In our industrialized society, bearings are literally what makes the world go ‘round. Without bearings, modern-day machines could not exist. This includes things we take for granted such as planes, trains and automobiles. Without heat treatment, bearings could not do their job. So, by extension, heat treatment keeps the world’s wheels turning.

Bearings take a variety of forms for different types of jobs. Although we can’t discuss them all, here are just a few: babbit, air, magnetic, ball and roller. Ball and roller bearings are two types of “rolling-element bearings,” and further discussions will focus on this type of bearing.

One of the earliest and best-known rolling-element bearings dates back to ancient Egypt during the construction of the Pyramids of Giza. A set of logs was laid on the ground with a large stone block on top. As the stone was pulled, logs rolled along the ground with little sliding friction. Logs needed to be continually moved from the back to the front to keep the stone rolling on. Another early example of a wooden ball bearing supporting a rotating table was retrieved from the remains of a Roman shipwreck circa 40 B.C.

Much later in our history Leonardo da Vinci (circa 1500 A.D.) spent much time analyzing bearings, linkages, gears and other mechanical transmission modes. The first practical caged roller bearing was invented in 1760 A.D. Caged ball and roller bearings prevent the bearing elements from rubbing against each other, causing additional friction. Steel developments in the 1800s transformed the manufacture and use of rolling-element bearings.

Anti-friction rolling-element bearings are manufactured from two basic types of steels: through hardened and case hardened. The designations are more descriptive of the heat treatment versus the steel itself. Through-hardened components, as the name implies, have the same hardness all the way through the part. Case hardened, on the other hand, denotes a hard surface but a softer interior (core). Bearings are typically case hardened by carburizing the surface followed by a conventional austenitize, quench and temper-hardening process.

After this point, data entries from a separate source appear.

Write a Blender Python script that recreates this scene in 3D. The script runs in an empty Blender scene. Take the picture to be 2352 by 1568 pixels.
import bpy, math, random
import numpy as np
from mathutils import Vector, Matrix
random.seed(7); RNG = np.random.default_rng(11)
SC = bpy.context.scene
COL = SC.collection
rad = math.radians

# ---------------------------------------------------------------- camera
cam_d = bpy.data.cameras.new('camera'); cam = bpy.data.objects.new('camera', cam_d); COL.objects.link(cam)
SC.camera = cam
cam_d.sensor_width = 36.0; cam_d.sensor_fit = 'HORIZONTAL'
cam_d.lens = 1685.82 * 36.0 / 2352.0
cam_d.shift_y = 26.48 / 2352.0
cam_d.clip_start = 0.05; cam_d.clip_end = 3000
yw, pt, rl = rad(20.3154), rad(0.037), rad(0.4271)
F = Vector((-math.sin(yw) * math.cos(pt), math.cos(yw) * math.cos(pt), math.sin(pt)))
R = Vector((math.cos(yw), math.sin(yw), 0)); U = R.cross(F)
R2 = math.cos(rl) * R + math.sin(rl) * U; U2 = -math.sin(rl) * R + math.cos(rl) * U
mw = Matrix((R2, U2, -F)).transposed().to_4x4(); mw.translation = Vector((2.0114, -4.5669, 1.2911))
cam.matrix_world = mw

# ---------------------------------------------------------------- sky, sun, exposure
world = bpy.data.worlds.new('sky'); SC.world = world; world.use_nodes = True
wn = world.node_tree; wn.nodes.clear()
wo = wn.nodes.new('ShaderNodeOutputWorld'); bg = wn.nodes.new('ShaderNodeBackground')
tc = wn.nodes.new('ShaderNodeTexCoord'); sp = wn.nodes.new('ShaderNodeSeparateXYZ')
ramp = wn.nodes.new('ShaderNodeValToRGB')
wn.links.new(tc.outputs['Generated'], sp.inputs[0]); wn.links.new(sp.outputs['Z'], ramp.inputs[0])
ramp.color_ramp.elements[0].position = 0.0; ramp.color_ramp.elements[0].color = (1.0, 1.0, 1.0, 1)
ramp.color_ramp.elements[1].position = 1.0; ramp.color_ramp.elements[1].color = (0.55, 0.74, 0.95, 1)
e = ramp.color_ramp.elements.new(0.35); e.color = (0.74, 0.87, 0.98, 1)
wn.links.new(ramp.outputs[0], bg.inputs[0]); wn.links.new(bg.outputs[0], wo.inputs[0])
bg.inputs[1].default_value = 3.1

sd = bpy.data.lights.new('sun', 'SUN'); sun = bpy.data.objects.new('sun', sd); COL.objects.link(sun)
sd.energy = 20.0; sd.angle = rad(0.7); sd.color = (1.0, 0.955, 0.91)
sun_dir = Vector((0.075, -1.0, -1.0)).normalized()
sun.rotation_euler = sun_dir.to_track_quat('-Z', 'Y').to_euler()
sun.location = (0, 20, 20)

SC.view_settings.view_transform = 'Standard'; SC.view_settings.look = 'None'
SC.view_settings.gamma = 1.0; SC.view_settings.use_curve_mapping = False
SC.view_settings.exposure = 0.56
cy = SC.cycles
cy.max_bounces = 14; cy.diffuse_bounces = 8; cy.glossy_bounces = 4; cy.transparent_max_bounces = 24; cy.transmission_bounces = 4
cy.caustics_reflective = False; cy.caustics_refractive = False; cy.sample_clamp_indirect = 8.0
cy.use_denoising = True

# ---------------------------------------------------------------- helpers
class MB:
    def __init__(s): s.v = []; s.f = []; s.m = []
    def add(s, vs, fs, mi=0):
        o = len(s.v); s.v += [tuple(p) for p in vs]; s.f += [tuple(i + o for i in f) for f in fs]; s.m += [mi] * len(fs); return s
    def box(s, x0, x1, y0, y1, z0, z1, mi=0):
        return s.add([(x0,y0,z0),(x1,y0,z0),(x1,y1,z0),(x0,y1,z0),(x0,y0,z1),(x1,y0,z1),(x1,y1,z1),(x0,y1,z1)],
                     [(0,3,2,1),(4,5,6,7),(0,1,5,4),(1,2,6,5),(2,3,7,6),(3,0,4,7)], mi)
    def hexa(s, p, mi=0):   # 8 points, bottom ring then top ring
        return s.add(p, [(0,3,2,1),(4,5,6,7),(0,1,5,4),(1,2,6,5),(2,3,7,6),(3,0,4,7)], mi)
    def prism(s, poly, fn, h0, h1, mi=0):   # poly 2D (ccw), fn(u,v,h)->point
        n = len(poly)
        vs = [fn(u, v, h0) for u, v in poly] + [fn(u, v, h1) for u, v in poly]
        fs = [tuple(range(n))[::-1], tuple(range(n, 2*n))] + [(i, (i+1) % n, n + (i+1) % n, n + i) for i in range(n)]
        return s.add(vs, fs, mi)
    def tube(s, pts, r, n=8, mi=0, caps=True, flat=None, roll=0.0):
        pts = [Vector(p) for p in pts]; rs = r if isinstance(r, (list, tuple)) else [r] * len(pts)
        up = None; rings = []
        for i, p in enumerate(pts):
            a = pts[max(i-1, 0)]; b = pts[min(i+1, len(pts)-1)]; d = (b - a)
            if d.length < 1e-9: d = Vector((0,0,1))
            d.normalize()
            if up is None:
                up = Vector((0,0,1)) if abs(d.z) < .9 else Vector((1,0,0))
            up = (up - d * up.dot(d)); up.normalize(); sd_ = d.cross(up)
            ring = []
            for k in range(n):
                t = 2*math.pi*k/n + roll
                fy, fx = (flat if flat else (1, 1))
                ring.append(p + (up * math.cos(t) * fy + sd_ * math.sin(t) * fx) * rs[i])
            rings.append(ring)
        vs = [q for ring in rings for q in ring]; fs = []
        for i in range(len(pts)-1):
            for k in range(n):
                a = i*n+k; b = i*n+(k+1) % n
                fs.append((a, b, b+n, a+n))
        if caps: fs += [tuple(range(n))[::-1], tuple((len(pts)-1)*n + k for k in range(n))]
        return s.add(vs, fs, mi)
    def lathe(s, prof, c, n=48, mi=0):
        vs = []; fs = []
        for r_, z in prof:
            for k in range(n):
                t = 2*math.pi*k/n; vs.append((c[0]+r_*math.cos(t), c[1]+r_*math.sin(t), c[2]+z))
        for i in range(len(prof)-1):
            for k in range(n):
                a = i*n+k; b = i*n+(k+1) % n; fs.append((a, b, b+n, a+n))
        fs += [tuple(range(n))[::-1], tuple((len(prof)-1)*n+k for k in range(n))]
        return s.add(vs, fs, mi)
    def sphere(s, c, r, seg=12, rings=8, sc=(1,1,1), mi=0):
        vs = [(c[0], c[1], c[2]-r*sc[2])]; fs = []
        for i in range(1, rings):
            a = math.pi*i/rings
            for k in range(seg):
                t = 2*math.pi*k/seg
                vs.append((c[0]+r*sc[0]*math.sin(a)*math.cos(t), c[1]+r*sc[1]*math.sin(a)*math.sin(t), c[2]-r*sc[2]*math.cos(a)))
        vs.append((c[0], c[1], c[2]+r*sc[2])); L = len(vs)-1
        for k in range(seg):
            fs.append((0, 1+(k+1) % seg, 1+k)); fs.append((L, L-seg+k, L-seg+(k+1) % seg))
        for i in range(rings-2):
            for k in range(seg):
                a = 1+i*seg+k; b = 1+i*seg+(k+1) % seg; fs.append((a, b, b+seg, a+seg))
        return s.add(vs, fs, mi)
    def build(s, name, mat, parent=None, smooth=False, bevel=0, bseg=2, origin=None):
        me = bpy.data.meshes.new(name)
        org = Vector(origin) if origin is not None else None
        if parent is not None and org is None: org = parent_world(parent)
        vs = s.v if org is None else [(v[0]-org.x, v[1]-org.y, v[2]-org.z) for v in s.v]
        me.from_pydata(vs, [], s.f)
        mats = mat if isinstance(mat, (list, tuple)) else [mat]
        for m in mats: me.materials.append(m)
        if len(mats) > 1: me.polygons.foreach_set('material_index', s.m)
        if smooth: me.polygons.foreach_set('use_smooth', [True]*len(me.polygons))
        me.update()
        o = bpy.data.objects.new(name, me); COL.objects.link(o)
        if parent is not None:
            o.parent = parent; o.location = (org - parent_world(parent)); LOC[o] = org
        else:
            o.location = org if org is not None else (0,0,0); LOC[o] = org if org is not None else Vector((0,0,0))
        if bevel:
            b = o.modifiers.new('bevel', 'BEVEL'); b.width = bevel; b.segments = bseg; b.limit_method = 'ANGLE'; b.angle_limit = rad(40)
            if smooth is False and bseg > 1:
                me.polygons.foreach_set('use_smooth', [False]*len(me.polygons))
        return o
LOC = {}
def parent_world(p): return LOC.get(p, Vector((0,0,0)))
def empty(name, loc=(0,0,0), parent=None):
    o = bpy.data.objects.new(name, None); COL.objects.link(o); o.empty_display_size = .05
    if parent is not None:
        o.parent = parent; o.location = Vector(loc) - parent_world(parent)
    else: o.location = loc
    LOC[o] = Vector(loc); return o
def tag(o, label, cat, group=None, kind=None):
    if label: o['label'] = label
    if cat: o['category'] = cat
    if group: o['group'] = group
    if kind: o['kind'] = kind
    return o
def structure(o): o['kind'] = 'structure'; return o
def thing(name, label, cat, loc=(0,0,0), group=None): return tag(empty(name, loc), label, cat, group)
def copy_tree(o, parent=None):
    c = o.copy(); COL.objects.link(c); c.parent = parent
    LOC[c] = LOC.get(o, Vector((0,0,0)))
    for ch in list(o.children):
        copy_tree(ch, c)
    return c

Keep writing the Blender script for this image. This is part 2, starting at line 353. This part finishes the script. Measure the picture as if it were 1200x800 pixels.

Similarly, although the chemical composition of through-hardened bearing steels varies somewhat, most have carbon concentrations in excess of 0.8%. The hardening process typically involves the following:

  • Preheating
  • Austenitizing (hardening)
  • Quenching
  • Subcooling (deep-freezing)
  • Tempering

Preheating prior to hardening serves several purposes. Preheating provides a controlled rise in the material temperature. This prevents thermal shock, which can cause shape distortion. Preheating also stabilizes the material at a temperature closer to the hardening temperature, thereby reducing the time necessary at the higher hardening temperature. Minimizing the time at hardening temperature is important because as the carbon is put into solution in the austenite, grain growth can occur with longer hold times at the hardening temperature.

After hardening and quenching to martensite for high hardness, another important stage in the hardening process is subcooling, particularly for high-precision bearings. The martensite finish temperature is often quite low with these materials, and austenite will be retained at room temperature if a subcool is not performed. Retained austenite will reduce the final hardness of the bearing and will also result in dimensional instability. Many times, multiple deep-freeze/temper cycles are performed to further reduce the retained austenite.

While bearings play a key role in making our industrialized world go ‘round, without bearings could not keep on rolling heat treatment.